The last two are examples of a subset of this group that I call "horribly misusing technical terms". When a customer uses a real term inaccurately like this, we end up having to figure out what they mean by context. On the off chance that a customer uses a plausible term that is incorrect, they can cause further confusion. A prime example of this is where a customer is unable to send or receive e-mails but says that it disconnects when they try to send or receive e-mails. They can easily get the wrong solution and waste a call's worth of our time and theirs.
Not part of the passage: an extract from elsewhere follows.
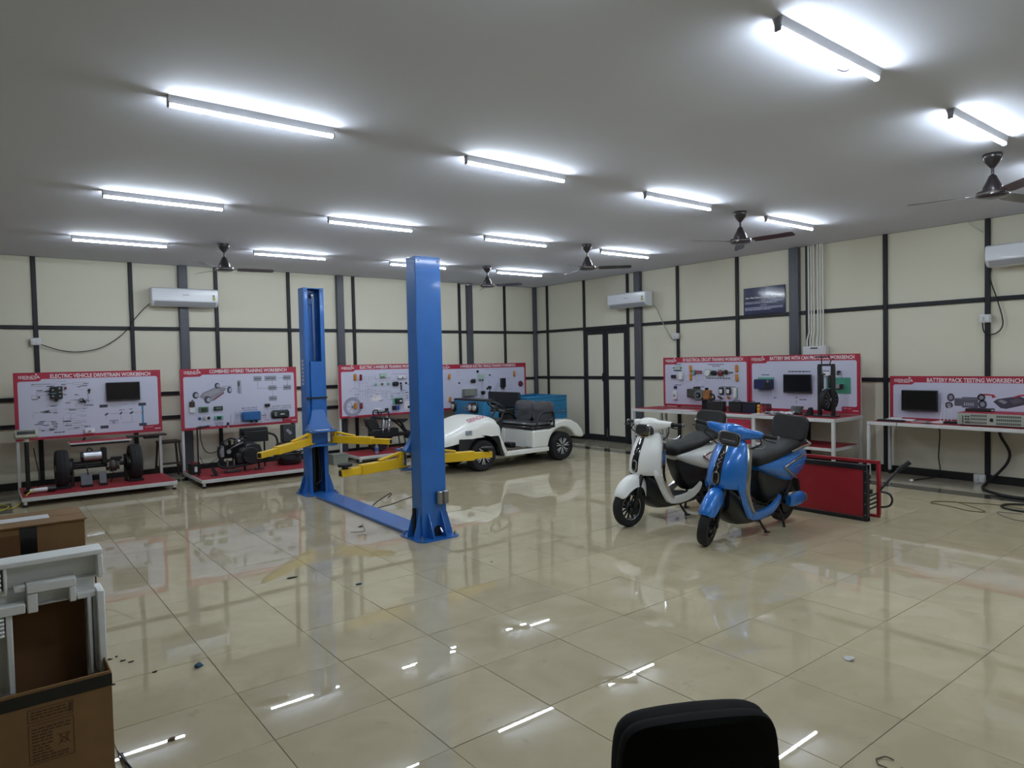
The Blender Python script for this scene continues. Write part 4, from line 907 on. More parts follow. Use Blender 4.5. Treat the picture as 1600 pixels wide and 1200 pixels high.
# engine on bench 2
EN = thing('engine', 'black hybrid scooter engine on the red deck of second bench from left', 'engine', (-7.44, -1.5, .134))
mb = MB()
mb.ball((.17, 0, .27), .2, BLACKM, 20, (1.1, .75, .9)); mb.box(-.05, .3, -.12, .12, .10, .30, BLACK, .03); mb.cyl((.18, -.17, .24), (.18, -.08, .24), .13, BLACKM, n=24); mb.prism([(.08, .38), (.22, .42), (.33, .40), (.38, .22), (.30, .18)], -.12, .1, BLACK); mb.build('crankcase', EN, bevel=.01)
mb = MB()
for k in range(7): mb.box(-.20+k*.028, -.188+k*.028, -.10, .10, .22, .42, DARK, .002)
mb.box(-.22, 0, -.06, .06, .24, .40, DARK, .01); mb.box(-.27, -.2, -.085, .085, .24, .42, ALU, .01); mb.cyl((-.15, -.11, .33), (-.15, -.13, .33), .035, STEEL, n=14)
for q in ((-.2, .44), (-.1, .46), (-.02, .45)): mb.cyl((q[0], 0, q[1]-.05), (q[0], 0, q[1]+.03), .022, DARK, n=10)
mb.build('cylinder', EN)
mb = MB(); mb.cyl((.0, -.04, .42), (.0, -.04, .52), .035, ALU, n=14); mb.tube([(-.02, -.05, .5), (-.12, -.1, .53), (-.24, -.12, .47), (-.30, -.1, .36), (-.28, -.08, .24), (-.22, -.08, .18)], .014, DARK); mb.tube([(.02, -.05, .51), (.1, -.08, .54), (.18, -.05, .5)], .012, CABLE); mb.ball((.01, -.1, .47), .035, STEEL, 10); mb.box(.02, .12, -.12, -.05, .44, .5, DARK, .006); mb.tube([(-.15, -.12, .36), (-.05, -.16, .42), (.06, -.13, .46)], .008, STEEL); mb.build('carburettor', EN)
for x in (-.16, -.06, .1, .32):
    mb = MB(); mb.cyl((x, -.06, 0), (x, -.06, .2), .018, ALU if x < 0 else BLACKM, n=10); mb.build('support_leg', EN)
for q in ((-.2, .02, -.14, .02), (.26, .38, -.12, 0)):
    mb = MB(); mb.box(*q, 0, .02, BLACKM, .004); mb.build('support_base', EN)
mb = MB(); mb.tube([(-.22, -.05, .26), (-.30, -.07, .14), (-.2, -.1, .08), (.05, -.14, .1), (.28, -.13, .12)], .02, DARK); mb.build('exhaust_pipe', EN)
mb = MB(); mb.X = Matrix.Translation((.14, 0, 0)); mb.box(-.0, .42, .18, .32, .50, .64, BLACK, .01); mb.box(.02, .40, .10, .18, .42, .60, BLACKM, .01); mb.cyl((.06, .2, .3), (.06, .2, .5), .012, BLACKM, n=8); mb.cyl((.36, .2, 0), (.36, .2, .5), .014, BLACKM, n=8); mb.tube([(.40, .1, .55), (.5, .08, .5), (.53, .06, .38), (.47, .05, .28), (.38, .05, .27)], .018, CABLE); mb.build('controller_box', EN)
t = thing('throttle_stand', 'thin black post with a black twist grip on second bench from left', 'throttle stand', (-8.03, -1.6, .134))
mb = MB(); mb.cyl((0, 0, 0), (0, 0, .73), .012, BLACKM, n=10); mb.box(-.03, .03, -.03, .03, 0, .008, BLACKM); mb.build('post', t)
mb = MB(); mb.cyl((-.01, 0, .73), (.17, -.01, .745), .016, BLACK, n=12); mb.cyl((.03, 0, .732), (.06, 0, .735), .024, BLACK, n=12); mb.build('twist_grip', t)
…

More amusingly, there are people who have such a poor grasp of terminology that even our dumbed-down terms don't get through. Some actual conversations:

"So is my modem my hard drive or is it my screen?"
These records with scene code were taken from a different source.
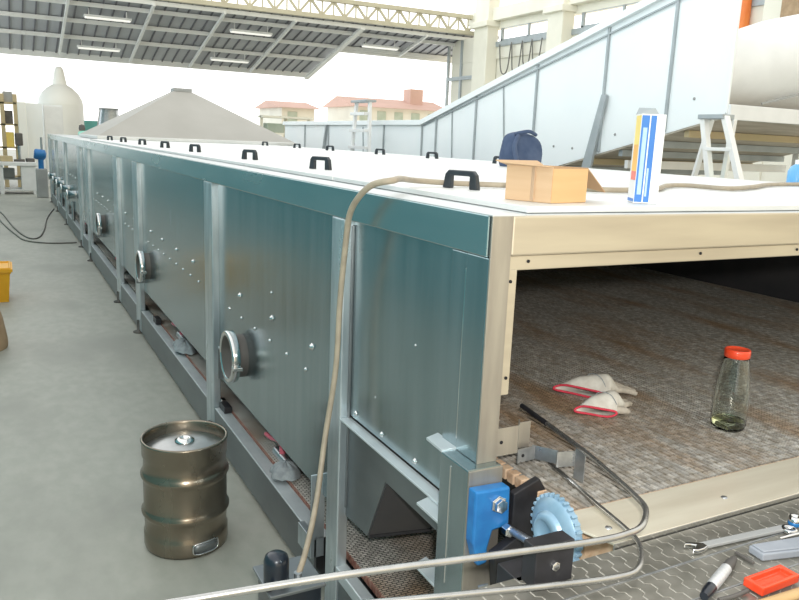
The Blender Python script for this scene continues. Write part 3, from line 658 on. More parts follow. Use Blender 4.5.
# tall printed carton
t = thing('printed_carton', 'tall white and blue printed carton standing on the machine top', 'carton', (0.71, 1.76, 1.742))
ca, cb, cc, cd = (0.700,1.815), (0.656,1.744), (0.721,1.708), (0.765,1.779)
zc0, zc1 = 1.743, 2.012
m = MB(); m.add([(*ca,zc0),(*cb,zc0),(*cc,zc0),(*cd,zc0),(*ca,zc1),(*cb,zc1),(*cc,zc1),(*cd,zc1)], [(3,2,1,0),(4,5,6,7),(0,1,5,4),(1,2,6,5),(2,3,7,6),(3,0,4,7)])
m.build('box_body', M['white'], t, 0.001)
def on_face(a, b, u0, u1, w0, w1, off, name, mt, skew=0.0):
    a = Vector((a[0],a[1],0)); b = Vector((b[0],b[1],0)); nrm = (b-a).cross(Vector((0,0,1))).normalized()*off
    def P(u, w): q = a+(b-a)*u+nrm; return (q.x, q.y, zc0+(zc1-zc0)*w)
    return MB().add([P(u0,w0),P(u1,w0),P(u1,w1),P(u0,w1)], [(0,1,2,3)]).build(name, M[mt], t, solid=0.0004)
on_face(cb, cc, 0.02, 0.62, 0.015, 0.985, 0.0006, 'printed_panel', 'cartonblue')
on_face(cb, cc, 0.335, 0.385, 0.015, 0.985, 0.0012, 'white_stripe', 'white')
on_face(cb, cc, 0.10, 0.27, 0.10, 0.85, 0.0012, 'printed_lettering', 'cartonpale')
on_face(cb, cc, 0.42, 0.5, 0.08, 0.40, 0.0012, 'printed_lettering', 'cartonpale')
on_face(ca, cb, 0.25, 0.98, 0.26, 0.36, 0.0006, 'red_panel', 'red')
on_face(ca, cb, 0.25, 0.98, 0.36, 0.66, 0.0006, 'orange_panel', 'orange')
on_face(ca, cb, 0.25, 0.98, 0.66, 0.985, 0.0006, 'yellow_panel', 'yellowp')
on_face(ca, cb, 0.05, 0.98, 0.015, 0.05, 0.0006, 'blue_panel', 'cartonblue')
MB().add([(*ca,zc1),(*cd,zc1),(cd[0]-0.01,cd[1]+0.01,zc1+0.022),(ca[0]+0.02,ca[1]+0.01,zc1+0.022)], [(0,1,2,3)]).build('flap', M['ribgrey'], t, solid=0.0015)

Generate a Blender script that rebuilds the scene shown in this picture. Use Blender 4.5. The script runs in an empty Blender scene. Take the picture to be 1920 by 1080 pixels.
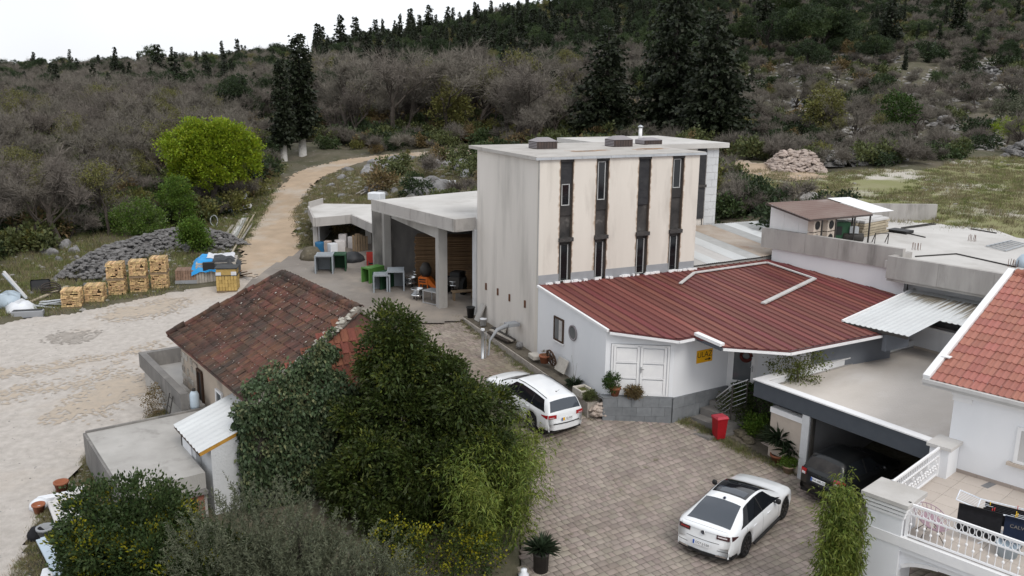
import bpy, math, random
import numpy as np
from mathutils import Vector, Matrix
random.seed(7)
RNG = np.random.default_rng(11)
S = bpy.context.scene
C = S.collection
R_ = math.radians

# ------------------------------------------------------------------ camera, sky, sun, exposure
CAM_H, CAM_F, CAM_P, CAM_R = 13.1, 1640.0, R_(13.3), R_(0.58)
cd = bpy.data.cameras.new('camera')
cam = bpy.data.objects.new('camera', cd); C.objects.link(cam)
cd.sensor_width = 36.0; cd.lens = CAM_F / 1920 * 36.0
cd.clip_start = 0.5; cd.clip_end = 3000
cam.matrix_world = Matrix.Translation((0, 0, CAM_H)) @ Matrix.Rotation(R_(90) - CAM_P, 4, 'X') @ Matrix.Rotation(CAM_R, 4, 'Z')
S.camera = cam

SUN_EL, SUN_AZ = R_(48), R_(150)          # azimuth clockwise from +Y: high, behind the camera to the right
W = bpy.data.worlds.new('World'); S.world = W; W.use_nodes = True
wn = W.node_tree.nodes; wl = W.node_tree.links; wn.clear()
sky = wn.new('ShaderNodeTexSky'); sky.sky_type = 'NISHITA'; sky.sun_disc = False
sky.sun_elevation = SUN_EL; sky.sun_rotation = SUN_AZ; sky.air_density = 1.0; sky.dust_density = 3.0
mx = wn.new('ShaderNodeMix'); mx.data_type = 'RGBA'; mx.inputs[0].default_value = 0.88
cl = wn.new('ShaderNodeTexNoise'); cl.inputs['Scale'].default_value = 1.6; cl.inputs['Detail'].default_value = 4
cr = wn.new('ShaderNodeMapRange'); cr.inputs[1].default_value = 0.3; cr.inputs[2].default_value = 0.7
cr.inputs[3].default_value = 7.0; cr.inputs[4].default_value = 9.8
cc = wn.new('ShaderNodeCombineColor')
tint = wn.new('ShaderNodeMix'); tint.data_type = 'RGBA'; tint.blend_type = 'MULTIPLY'; tint.inputs[0].default_value = 1
tint.inputs[7].default_value = (0.965, 0.99, 1.03, 1)
bg = wn.new('ShaderNodeBackground'); bg.inputs['Strength'].default_value = 0.1
wo = wn.new('ShaderNodeOutputWorld')
wl.new(cl.outputs['Fac'], cr.inputs[0])
for i in range(3): wl.new(cr.outputs[0], cc.inputs[i])
wl.new(cc.outputs[0], tint.inputs[6])
wl.new(sky.outputs[0], mx.inputs[6]); wl.new(tint.outputs[2], mx.inputs[7])
wl.new(mx.outputs[2], bg.inputs['Color']); wl.new(bg.outputs[0], wo.inputs['Surface'])
sd = bpy.data.lights.new('sun', 'SUN'); sd.energy = 1.1; sd.angle = R_(24); sd.color = (1, 0.96, 0.9)
so = bpy.data.objects.new('sun', sd); C.objects.link(so)
sdir = Vector((math.sin(SUN_AZ) * math.cos(SUN_EL), math.cos(SUN_AZ) * math.cos(SUN_EL), math.sin(SUN_EL)))
so.rotation_euler = sdir.to_track_quat('Z', 'Y').to_euler(); so.location = (20, -20, 60)
S.view_settings.view_transform = 'Standard'; S.view_settings.look = 'None'
S.view_settings.exposure = 0.45; S.view_settings.gamma = 1.0; S.view_settings.use_curve_mapping = False
S.cycles.max_bounces = 6; S.cycles.diffuse_bounces = 3; S.cycles.glossy_bounces = 3
S.cycles.transmission_bounces = 4; S.cycles.transparent_max_bounces = 6
S.cycles.use_denoising = True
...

"Okay, now close that window please."
"How do I close the window?"
"Just click the X at the top right corner."
"What's an X?"

"What's a modem?"
"Well, sir, it's basically a phone for your computer. It lets your computer talk to our computers over the phone line."
"What's a phone?"

Please note that these last two MAY have been English issues, as the employee who answered the calls isn't with us anymore and I can't remember. Having said that, I would not be at all shocked to hear they were fluent, as people frequently seem to turn off their brains entirely when dealing with computer issues. Consider this conversation that I had myself with a woman who spoke English perfectly:

"I can't get to my Yahoo mail."
"Okay, are you able to view other web pages at all?"
"I don't know; I only use the internet for Yahoo mail."
"Okay..."
[insert some troubleshooting here, basically I notice her home page is set to something else, and figure if she only uses Yahoo mail we might as well set it as her home page]
"Okay, just erase what it says there and type mail.yahoo.com."
"How do I erase that?"
"Is it highlighted in blue?"
"Yes"
"Okay, just press 'backspace'"
"I can't find that"
"Okay, try the 'delete' key instead"
"Okay, now it says 'delete all files in the temporary internet folder', what do I do now?"
After a brief moment of confusion, I realize that rather than pressing the 'delete' key on her keyboard, she has clicked the 'delete files' button on the screen.
"Okay, click 'cancel'. Now I don't want you to click the 'delete files' button, I want you to press the 'delete' key on your keyboard."
"What's a keyboard?"

After 5 solid minutes of attempting to explain what a keyboard is using phrases like "The thing your hands are touching when you type an e-mail" and "The thing with all the letters and numbers on it", I gave up. Frankly, I hope she was senile, because otherwise I have very little hope for humanity.